Pelaksaan pameralina diawali dengan saji tarpana yang berarti menghaturkan suguhan berupa sesaji, bubur pirata dan pejagan berisi beraneka buah, sebagai tanda penghormatan kepada almarhum. Puja pralina dan saji tarpana dilakukan bersamaan dan diikuti dengan menghaturkan sembah pangubaktian kehadapan almarhum dihadapan jenazah, diikuti oleh seluruh pretisentana dan keluarga.

Ungkapan yang disampaikan oleh Wiana (2004:51) dan uraian informan diatas penulis dapat simpulkan upacara pralina adalah bagian yang amat penting dari rangkaian upacara ngaben ngelanus, sebab secara psikologis berdampak positif terhadap keluarga almarhum, setelah mereka ikut serta mendoakan agar semua unsur-unsur yang membentuk badan wadag almarhum kembali keasalnya sehingga sang atma tidak lagi terikat oleh indria. Dengan demikian upacara pralina adalah suatu tindakan religius yang merupakan bagian sikap keberagamaan bagi mereka yang melakukannya.

Persembahan (pengubaktian) dilakukan dengan urutan seperti, pertama sembah puyung dengan maksud membulatkan pikiran kehadapan Sang Hyang Widhi, kedua dengan sarana bunga dengan maksud mohon upasaksi kehadapan Dewa Surya (Siwa Raditya), ketiga dengan sarana bunga atau kwangen dengan sesari berupa uang ditujukan kepada almarhum, serta doa agar mendapat tempat sesuai karmanya.

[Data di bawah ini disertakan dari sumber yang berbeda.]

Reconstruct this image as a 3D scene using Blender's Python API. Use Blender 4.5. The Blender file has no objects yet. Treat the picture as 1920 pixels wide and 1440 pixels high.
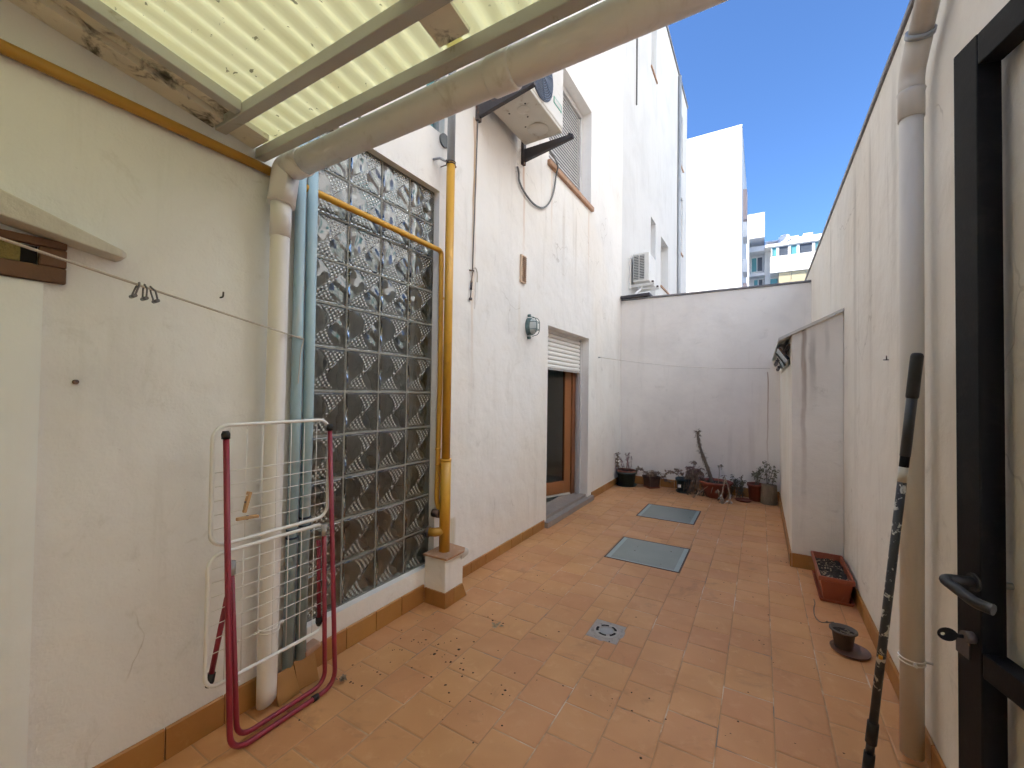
import bpy, bmesh, math, random
from mathutils import Vector, Matrix
random.seed(7)
R = math.radians
scene = bpy.context.scene
COL = scene.collection

# ------------------------------------------------------------------ camera
YAW, PITCH, ROLL, EYE = 0.5364, 0.0192, 0.0132, 1.3205
fw = Vector((-math.sin(YAW)*math.cos(PITCH), math.cos(YAW)*math.cos(PITCH), math.sin(PITCH)))
rt = Vector((math.cos(YAW), math.sin(YAW), 0)); upv = rt.cross(fw)
r2 = rt*math.cos(ROLL)+upv*math.sin(ROLL); u2 = upv*math.cos(ROLL)-rt*math.sin(ROLL)
cam = bpy.data.cameras.new('camera'); camo = bpy.data.objects.new('camera', cam); COL.objects.link(camo)
cam.sensor_fit = 'HORIZONTAL'; cam.sensor_width = 36.0; cam.lens = 785.53/1920*36
cam.clip_start = 0.02; cam.clip_end = 3000
M = Matrix.Identity(4)
for i in range(3):
    M[i][0] = r2[i]; M[i][1] = u2[i]; M[i][2] = -fw[i]
M[0][3], M[1][3], M[2][3] = 0, 0, EYE
camo.matrix_world = M
scene.camera = camo

# ------------------------------------------------------------------ world, sun, exposure
SUN_TO = Vector((-0.88, -0.47, 0)).normalized(); SUN_EL = R(42)
sun_dir = Vector((SUN_TO.x*math.cos(SUN_EL), SUN_TO.y*math.cos(SUN_EL), math.sin(SUN_EL)))
world = bpy.data.worlds.new('World'); scene.world = world; world.use_nodes = True
wn = world.node_tree; wn.nodes.clear()
sky = wn.nodes.new('ShaderNodeTexSky'); sky.sky_type = 'NISHITA'; sky.sun_disc = False
sky.sun_elevation = SUN_EL; sky.sun_rotation = math.atan2(SUN_TO.x, SUN_TO.y)
sky.air_density = 0.85; sky.dust_density = 0.0; sky.ozone_density = 10.0
bg = wn.nodes.new('ShaderNodeBackground'); bg.inputs[1].default_value = 0.085
wo = wn.nodes.new('ShaderNodeOutputWorld')
wn.links.new(sky.outputs[0], bg.inputs[0]); wn.links.new(bg.outputs[0], wo.inputs[0])
sl = bpy.data.lights.new('sun', 'SUN'); sl.energy = 4.6; sl.angle = R(0.53); sl.color = (1.0, 0.95, 0.87)
so = bpy.data.objects.new('sun', sl); COL.objects.link(so); so.location = (-8, -7, 14)
so.rotation_euler = (-sun_dir).to_track_quat('-Z', 'Y').to_euler()
vs = scene.view_settings
vs.view_transform = 'Standard'; vs.look = 'None'; vs.gamma = 1.0; vs.use_curve_mapping = False
vs.exposure = 1.97
scene.render.engine = 'CYCLES'
cy = scene.cycles
cy.use_denoising = True; cy.adaptive_threshold = .045; cy.adaptive_min_samples = 20; cy.max_bounces = 12; cy.diffuse_bounces = 7; cy.glossy_bounces = 4
cy.transmission_bounces = 6; cy.transparent_max_bounces = 8; cy.caustics_reflective = False
cy.sample_clamp_indirect = 8.0; cy.blur_glossy = 0.5

# ------------------------------------------------------------------ materials
class NT:
    def __init__(s, name):
        s.m = bpy.data.materials.new(name); s.m.use_nodes = True; s.t = s.m.node_tree; s.t.nodes.clear()
        s.out = s.n('ShaderNodeOutputMaterial')
    def n(s, ty, **kw):
        nd = s.t.nodes.new(ty)
        for k, v in kw.items(): setattr(nd, k, v)
        return nd
    def put(s, sock, v):
        if hasattr(v, 'is_linked') or isinstance(v, bpy.types.NodeSocket): s.t.links.new(v, sock)
        elif isinstance(v, (tuple, list)) and len(v) == 3 and sock.type == 'RGBA': sock.default_value = (*v, 1)
        else: sock.default_value = v
    def math(s, op, a, b=0.0, c=None, clamp=False):
        nd = s.n('ShaderNodeMath', operation=op, use_clamp=clamp)
        s.put(nd.inputs[0], a); s.put(nd.inputs[1], b)
        if c is not None: s.put(nd.inputs[2], c)
        return nd.outputs[0]
    def mix(s, f, a, b, mode='MIX'):
        nd = s.n('ShaderNodeMix', data_type='RGBA', blend_type=mode)
        s.put(nd.inputs[0], f); s.put(nd.inputs[6], a); s.put(nd.inputs[7], b)
        return nd.outputs[2]
    def ramp(s, f, lo, hi):
        nd = s.n('ShaderNodeMapRange', interpolation_type='SMOOTHSTEP')
        s.put(nd.inputs[0], f); nd.inputs[1].default_value = lo; nd.inputs[2].default_value = hi
        return nd.outputs[0]
    def pos(s, scale=(1, 1, 1), rand=False, obj=False):
        g = s.n('ShaderNodeTexCoord').outputs['Object'] if obj else s.n('ShaderNodeNewGeometry').outputs['Position']
        v = s.n('ShaderNodeVectorMath', operation='MULTIPLY'); s.put(v.inputs[0], g); v.inputs[1].default_value = scale
        o = v.outputs[0]
        if rand:
            oi = s.n('ShaderNodeObjectInfo').outputs['Random']
            a = s.n('ShaderNodeVectorMath', operation='MULTIPLY_ADD')
            s.put(a.inputs[0], oi); a.inputs[1].default_value = (37.0, 91.0, 53.0); s.put(a.inputs[2], o); o = a.outputs[0]
        return o
    def noise(s, vec, scale, detail=4, rough=.55, dist=0):
        nd = s.n('ShaderNodeTexNoise'); s.put(nd.inputs['Vector'], vec)
        nd.inputs['Scale'].default_value = scale; nd.inputs['Detail'].default_value = detail
        nd.inputs['Roughness'].default_value = rough; nd.inputs['Distortion'].default_value = dist
        return nd.outputs[0]
    def bump(s, h, strength=.3, dist=.01):
        nd = s.n('ShaderNodeBump'); s.put(nd.inputs['Height'], h)
        nd.inputs['Strength'].default_value = strength; nd.inputs['Distance'].default_value = dist
        return nd.outputs[0]
    def bsdf(s, col, rough=.6, metal=0, normal=None, spec=.5, **kw):
        p = s.n('ShaderNodeBsdfPrincipled')
        s.put(p.inputs['Base Color'], col); s.put(p.inputs['Roughness'], rough); s.put(p.inputs['Metallic'], metal)
        p.inputs['Specular IOR Level'].default_value = spec
        if normal is not None: s.put(p.inputs['Normal'], normal)
        for k, v in kw.items(): s.put(p.inputs[k.replace('_', ' ')], v)
        return p.outputs[0]
    def end(s, sh):
        s.t.links.new(sh, s.out.inputs[0]); return s.m

MATS = {}
def surf(name, col, rough=.55, var=.12, scale=9, bump=.15, bscale=140, bdist=.002, metal=0, col2=None, lo=.45, hi=.7,
         rand=True, streak=False, spec=.5, rvar=0.0, orand=0.0):
    """general worn surface: base colour, cloudy value variation, optional second colour in patches, fine bump"""
    t = NT(name); v = t.pos((1, 1, .22) if streak else (1, 1, 1), rand=rand)
    n1 = t.noise(v, scale, 3); f = t.math('MULTIPLY_ADD', n1, 2*var, 1-var)
    if orand:
        oi = t.n('ShaderNodeObjectInfo').outputs['Random']; f = t.math('MULTIPLY', f, t.math('MULTIPLY_ADD', oi, 2*orand, 1-orand))
    cc = t.n('ShaderNodeVectorMath', operation='SCALE'); cc.inputs[0].default_value = col; t.put(cc.inputs['Scale'], f)
    c = cc.outputs[0]
    if col2:
        n2 = t.noise(v, scale*1.7, 4, .65, .6); c = t.mix(t.ramp(n2, lo, hi), c, col2)
    nb = t.noise(t.pos(), bscale, 1); nrm = t.bump(nb, bump, bdist) if bump else None
    rr = t.math('MULTIPLY_ADD', t.noise(v, scale*2.3, 3), rvar*2, rough-rvar) if rvar else rough
    MATS[name] = t.end(t.bsdf(c, rr, metal, nrm, spec)); return MATS[name]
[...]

Khusus pada bagian ketiga ini sesari (uang) dikumpulkan diletakkan disebuah tempat yang terbuat dari anyaman bambu (sok cegceg) sebagai bekal beliau untuk perjalanan menuju ke alam sunya. Keempat dengan sarana kwangen mohon anugrah dari Ida Sang Hyang Widhi/Tuhan (Dewa Samodaya), agar senantiasa seluruh keluarga mendapat suatu ketentraman. Kelima nyembah puyung dengan tujuan menghaturkan prama suksma.